Firsthand look at safety equipment used by Hotshot Firefighters

Firsthand look at safety equipment used by Hotshot Firefighters

SALT LAKE CITY (ABC 4 Utah) – ABC 4 Utah is getting a first hand look at the safety gear that would have been used by the 19 firefighters who died behind a wall of flames in Arizona. The equipment they use may surprise you.
Wildfires (ABC News)
Wildfires (ABC News)
SALT LAKE CITY (ABC 4 Utah) – ABC 4 Utah is getting a first hand look at the safety gear that would have been used by the 19 firefighters who died behind a wall of flames in Arizona. The equipment they use may surprise you.

When you look at Hotshot crews who battle some of the meanest wildfires Mother Nature can whip up, you may not realize they don't have a lot tools do it.

"Part of the nature of the job is you got to be able to move," said Reid Shelley, Uintah-Wasatch-Cache National Forest, Assist. Fire Management Officer Over Fire Prevention.

Fire Management Officer Reid Shelley with the Uintah-Wasatch-Cache National Forest tells ABC 4 Utah’s Brian Carlson that means packing light. Shelley showed Carlson a typical pack that would've have been used by the 19 firefighters killed this week Arizona, which included Utahn Joe Thurston. Inside their bags, you would've seen what you might expect a helmet, goggles, gloves and light fire resistant clothing.

"This is made out of Nomex, the same thing guys use for turnouts, but it's a lot thinner," said Shelley.

They also have tools to dig fire lines, but other than that the only other means for protection crews carry with them is an emergency fire shelter designed to protect fire fighters when flames kick up quicker than expected. It's believed all of the 19 firefighters who died, used to their shelters as a last resort trying to survive.

"And what is this?” asked Reporter Brian Carlson.

“This one's the new shelter," said Shelley.

Shelley showed Carlson the material the shelters are made of.

"There’s aluminum foil but this one is laminated onto a silicon cloth," said Shelley.

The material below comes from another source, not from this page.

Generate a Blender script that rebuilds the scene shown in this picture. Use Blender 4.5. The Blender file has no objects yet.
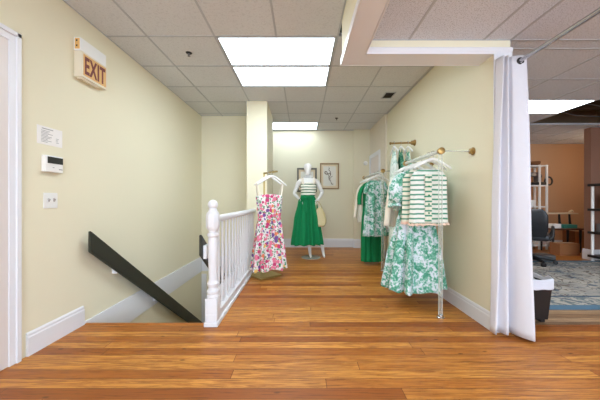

He said they're not made to endure long exposure to the flames.

"What these are super effective is, is if your situation where you've got a fire that's coming that’s going to be a quick burn over then they're pretty effective, but if you've got something that's going to give you sustained heat, that's a different story," he said.

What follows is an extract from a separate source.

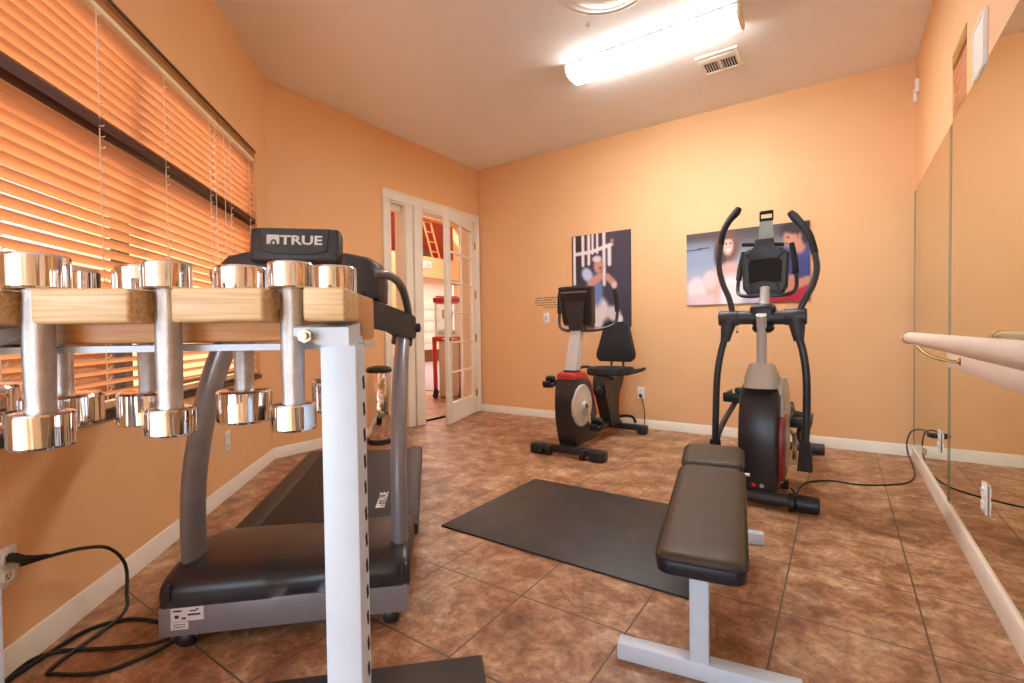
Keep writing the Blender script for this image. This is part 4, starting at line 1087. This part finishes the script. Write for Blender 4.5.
# cord from the elliptical to the mirror outlet
t = thing('power_cord', 'black cord snaking from the elliptical across the tiles to the mirror outlet', 'cord', (0, 0, 0))
b = MB()
b.tube([(-.24, 3.25, .05), (-.215, 3.30, .008), (-.205, 3.45, .006), (-.165, 3.60, .006), (-.05, 3.70, .006), (.10, 3.70, .006), (.25, 3.79, .006), (.36, 3.92, .006), (.41, 4.12, .007), (.425, 4.40, .012), (.418, 4.62, .05), (.418, 4.66, .13), (.425, 4.48, .235), (.435, 4.10, .32), (.435, 3.85, .352), (.432, 3.72, .365), (.425, 3.62, .372)], .0052, 8, smooth=8)
b.build('cable', M['cable'], t)
b = MB(); b.tube([(.428, 3.70, .367), (.425, 3.63, .372), (.428, 3.58, .378), (.445, 3.552, .381), (.456, 3.551, .381)], [.008, .014, .016, .015, .012], 10); b.build('plug', M['cable'], t)
b = MB(); b.box((.424, 4.50, .10), (.002, .26, .045), rot=(-.12, 0, 0)); b.box((.420, 4.62, .105), (.008, .02, .012)); b.build('cord_tag', M['white'], t, label='white paper tag')

# ------------------------------------------------------------------ recumbent bike (local origin under its front, +y to the rear)
bk = thing('recumbent_bike', 'black recumbent exercise bike with red band and grey mast by the back wall', 'exercise bike', (-1.80, 3.36, 0))
b = MB(); b.box((.02, .0, .055), (.60, .075, .06), bev=.018, seg=3); b.build('front_stabilizer', M['black'], bk)
for s in (-1, 1):
    b = MB(); b.box((.02 + s * .265, -.005, .042), (.12, .10, .084), bev=.02, seg=3); b.build('end_cap', M['black'], bk)
    b = MB(); b.lathe((.02 + s * .15, -.035, .04), [(.03, -.022), (.04, -.016), (.04, .016), (.03, .022)], 18, 'X'); b.build('transport_wheel', M['black'], bk)
    b = MB(); b.box((.01 + s * .235, 1.10, .042), (.09, .085, .084), bev=.016); b.build('end_cap', M['black'], bk)
b = MB(); b.box((.01, 1.10, .06), (.50, .06, .055), bev=.014); b.build('rear_stabilizer', M['black'], bk)
b = MB(); b.tube([(0, .02, .075), (0, .35, .082), (0, .62, .12), (0, .85, .12), (0, 1.10, .085)], .034, 12, smooth=4, sx=1.0, sy=1.2); b.build('base_rail', M['black'], bk)
prof = [(.045, .075), (.01, .16), (-.022, .30), (-.028, .42), (-.018, .53), (.012, .615), (.24, .615), (.30, .56), (.36, .44), (.41, .28), (.425, .18), (.425, .075)]
b = MB()
secs = []
for x, k in ((-.084, .95), (-.078, .985), (-.06, 1.0), (.06, 1.0), (.074, .985), (.08, .95)):
    secs.append([(x, .2 + (y - .2) * k, .35 + (z - .35) * k) for y, z in prof])
b.rings(secs); b.build('body_shroud', M['hood'], bk, 35)
b = MB(); b.prism([(.006, .612), (.012, .645), (.045, .662), (.20, .662), (.26, .635), (.305, .575), (.30, .555), (.24, .612)], -.080, .078, 'X', bev=.010); b.build('red_band', M['red'], bk)
b = MB(); b.prism([(.30, .575), (.315, .555), (.375, .44), (.425, .28), (.415, .27), (.36, .43), (.295, .56)], .060, .083, 'X', bev=.003); b.build('red_stripe', M['red'], bk)
b = MB(); b.lathe((.082, .135, .395), [(.168, -.01), (.170, .004), (.160, .012), (.145, .010), (.120, .011), (.055, .018), (.05, .02)], 48, 'X'); fw = b.build('flywheel_disc', M['creamgrey'], bk)
b = MB(); b.lathe((.10, .135, .395), [(.034, 0), (.036, .012), (.02, .02), (.01, .022)], 24, 'X'); b.build('crank_hub', M['lightgrey'], fw)
b = MB(); b.lathe((.118, .135, .395), [(.018, 0), (.018, .006)], 16, 'X'); b.build('crank_bolt', M['ink'], fw)
for s, a in ((1, math.radians(-80)), (-1, math.radians(100))):
    cx, cy_, cz = s * .125, .135, .395
    ex, ez = cy_ + .165 * math.cos(a), cz + .165 * math.sin(a)
    b = MB(); b.tube([(cx, cy_, cz), (cx + s * .012, (cy_ + ex) / 2, (cz + ez) / 2), (cx + s * .014, ex, ez)], [.012, .010, .010], 10, sx=1.2, sy=.8); o = b.build('crank_arm', M['chrome'], bk)
    b = MB(); b.box((cx + s * .070, ex + .01, ez), (.085, .10, .030), rot=(.35, 0, 0), bev=.008); b.box((cx + s * .07, ex + .01, ez + .04), (.085, .055, .05), rot=(.35, 0, 0), bev=.018); b.box((cx + s * .07, ex - .06, ez + .0), (.07, .03, .055), rot=(.35, 0, 0), bev=.01); b.build('pedal', M['softblack'], bk)
b = MB()
b.rings([[(-.050, .085, .655), (.050, .085, .655), (.050, .165, .655), (-.050, .165, .655)], [(-.046, .19, .995), (.046, .19, .995), (.046, .255, .995), (-.046, .255, .995)]]); b.build('mast', M['lightgrey'], bk)
b = MB(); b.box((.0, .125, .667), (.115, .10, .022), bev=.008); b.build('mast_collar', M['black'], bk)
tl = math.radians(-9)
b = MB()
def bring(y, w, z0, z1, t_): return [(-w, y - t_, z1), (-w * .6, y - t_, z1 + .012), (w * .6, y - t_, z1 + .012), (w, y - t_, z1), (w * .93, y, z0), (-w * .93, y, z0)]
sh = lambda y, z: (y + (1.2 - z) * .09)
def R_(w, z0, z1, y): return [(x, y + (1.2 - z) * .16, z) for x, z in ((-w, z1 - .01), (-w * .85, z1), (w * .85, z1), (w, z1 - .01), (w * .88, z0 + .03), (w * .80, z0), (-w * .80, z0), (-w * .88, z0 + .03))]
b.rings([R_(.138, 1.05, 1.345, .185), R_(.150, 1.04, 1.360, .20), R_(.150, 1.035, 1.365, .275), R_(.140, 1.04, 1.355, .295)]); b.build('console', M['black'], bk, 30)
b = MB(); b.rings([[(x, y + (1.2 - z) * .16 - .002, z) for x, z in ((-.115, 1.305), (.115, 1.305), (.115, 1.318), (-.115, 1.318))] for y in (.180, .19)]); b.build('silver_strip', M['silver'], bk)
b = MB(); b.rings([[(x, y + (1.2 - z) * .16, z) for x, z in ((-.085, 1.22), (-.07, 1.235), (.07, 1.235), (.085, 1.22), (.075, 1.12), (.062, 1.06), (.062, .985), (-.062, .985), (-.062, 1.06), (-.075, 1.12))] for y in (.165, .24)]); b.build('console_neck', M['charcoal'], bk, 30)
for s in (-1, 1):
    b = MB(); b.tube([(s * .02, .24, .998), (s * .12, .27, .998), (s * .215, .345, 1.02), (s * .262, .40, 1.06), (s * .272, .42, 1.13), (s * .27, .42, 1.20)], .0135, 12, smooth=5); o = b.build('handlebar', M['tube_dark'], bk)
    b = MB(); b.tube([(s * .271, .42, 1.15), (s * .27, .42, 1.22), (s * .262, .412, 1.30), (s * .256, .405, 1.335)], [.019, .021, .021, .016], 14, smooth=4); b.build('foam_grip', M['softblack'], o)
b = MB()
b.rings([[(x, y, z) for x, y in ((-.07, .82), (.07, .82), (.07, 1.06), (-.07, 1.06))] for z in (.09, .10)][:0] or
        [[(-.055, .80, .10), (.055, .80, .10), (.055, 1.02, .10), (-.055, 1.02, .10)],
         [(-.055, .77, .22), (.055, .77, .22), (.055, .98, .22), (-.055, .98, .22)],
         [(-.055, .69, .38), (.055, .69, .38), (.055, .99, .38), (-.055, .99, .38)],
         [(-.060, .64, .50), (.060, .64, .50), (.060, 1.08, .50), (-.060, 1.08, .50)],
         [(-.060, .66, .575), (.060, .66, .575), (.060, 1.12, .575), (-.060, 1.12, .575)]])
b.build('seat_post', M['black'], bk, 30)
b = MB(); b.sphere((.0, .62, .455), (.050, .055, .050), 16); b.cyl((0, .62, .455), (0, .70, .46), .022, n=12); b.build('seat_knob', M['softblack'], bk)
b = MB(); b.cyl((.055, .80, .54), (.09, .78, .56), .009, n=8); b.sphere((.092, .778, .562), .014, 10); b.build('seat_lever', M['steel'], bk)
b = MB()
def seat_ring(z, k): return [(.20 * k * c * (1.0 if s_ > -.2 else .92), .90 + .21 * k * s_, z) for c, s_ in [(math.copysign(abs(math.cos(a)) ** .55, math.cos(a)), math.copysign(abs(math.sin(a)) ** .55, math.sin(a))) for a in [2 * PI * j / 32 for j in range(32)]]]
b.rings([seat_ring(.578, .92), seat_ring(.588, 1.0), seat_ring(.630, 1.0), seat_ring(.645, .95), seat_ring(.648, .8)]); b.build('seat', M['softblack'], bk, 45)
for s in (-1, 1):
    b = MB(); b.tube([(s * .14, 1.06, .60), (s * .24, 1.05, .62), (s * .30, 1.0, .635), (s * .31, .92, .632), (s * .29, .80, .622), (s * .25, .73, .612)], .014, 10, smooth=4); b.build('seat_handle', M['softblack'], bk)
b = MB()
def brg(y, k):
    pts = []
    for px, pz in ((-.127, 1.03), (-.105, 1.065), (-.07, 1.078), (.07, 1.078), (.105, 1.065), (.127, 1.03), (.165, .88), (.195, .77), (.190, .725), (.155, .692), (-.155, .692), (-.190, .725), (-.195, .77), (-.165, .88)):
        pts.append((px * k, y + (pz - .69) * .10, .88 + (pz - .88) * k))
    return pts
b.rings([brg(1.015, .94), brg(1.02, 1.0), brg(1.06, 1.0), brg(1.075, .95)]); b.build('backrest', M['softblack'], bk, 40)
for s in (-1, 1):
    b = MB(); b.tube([(s * .06, 1.07, .56), (s * .06, 1.085, .66), (s * .06, 1.09, .85)], .012, 8); b.build('backrest_strut', M['tube_dark'], bk)
b = MB(); b.tube([(-.05, 1.03, .14), (.06, 1.10, .16), (.14, 1.12, .15), (.17, 1.11, .10)], .014, 8, smooth=4); b.build('rear_handle', M['softblack'], bk)

t = thing('power_cord', 'short black cord hanging from the back wall outlet behind the bike', 'cord', (0, 0, 0))
b = MB(); b.tube([(-1.672, YB - .025, .335), (-1.655, YB - .035, .31), (-1.635, YB - .03, .22), (-1.625, YB - .03, .10), (-1.63, YB - .05, .03), (-1.64, 4.60, .008), (-1.66, 4.52, .02)], .0048, 8, smooth=6); b.build('cable', M['cable'], t)
b = MB(); b.tube([(-1.673, YB - .008, .331), (-1.672, YB - .022, .331), (-1.668, YB - .034, .325), (-1.655, YB - .036, .31)], [.013, .016, .013, .007], 10); b.build('plug', M['cable'], t)

# ------------------------------------------------------------------ waste bin behind the treadmill
wb = thing('waste_bin', 'chrome pedal bin with black lid standing behind the treadmill', 'bin', (-3.455, 2.90, 0), math.radians(-45))
b = MB(); b.lathe((0, 0, 0), [(.102, .04), (.104, .05), (.104, .64), (.101, .645)], 40); b.build('bin_body', M['chrome'], wb)
b = MB(); b.lathe((0, 0, 0), [(.110, 0), (.112, .01), (.110, .042), (.102, .046)], 40); b.build('bin_base', M['black'], wb)
b = MB(); b.lathe((0, 0, 0), [(.106, .642), (.113, .648), (.113, .672), (.098, .690), (.05, .700), (.003, .702)], 40); b.build('bin_lid', M['black'], wb)
b = MB(); b.box((0, -.14, .02), (.06, .06, .012), bev=.004); b.build('foot_pedal', M['black'], wb)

Shelley pulled out a practice shelter, and had Carlson get in to see how it works.

But of all the tools Shelley said Hotshot firefighters have to protect themselves, he said the most useful is the training they receive that usually keeps them out of harm's way.

"If I know how the fire is going to behave then I can make myself safe and avoid those situations that are going to cause problems," said Shelley.

When people talk about Hotshots crew training, not only do they have to pass an initial 40 hour course, they take a new safety classes every year.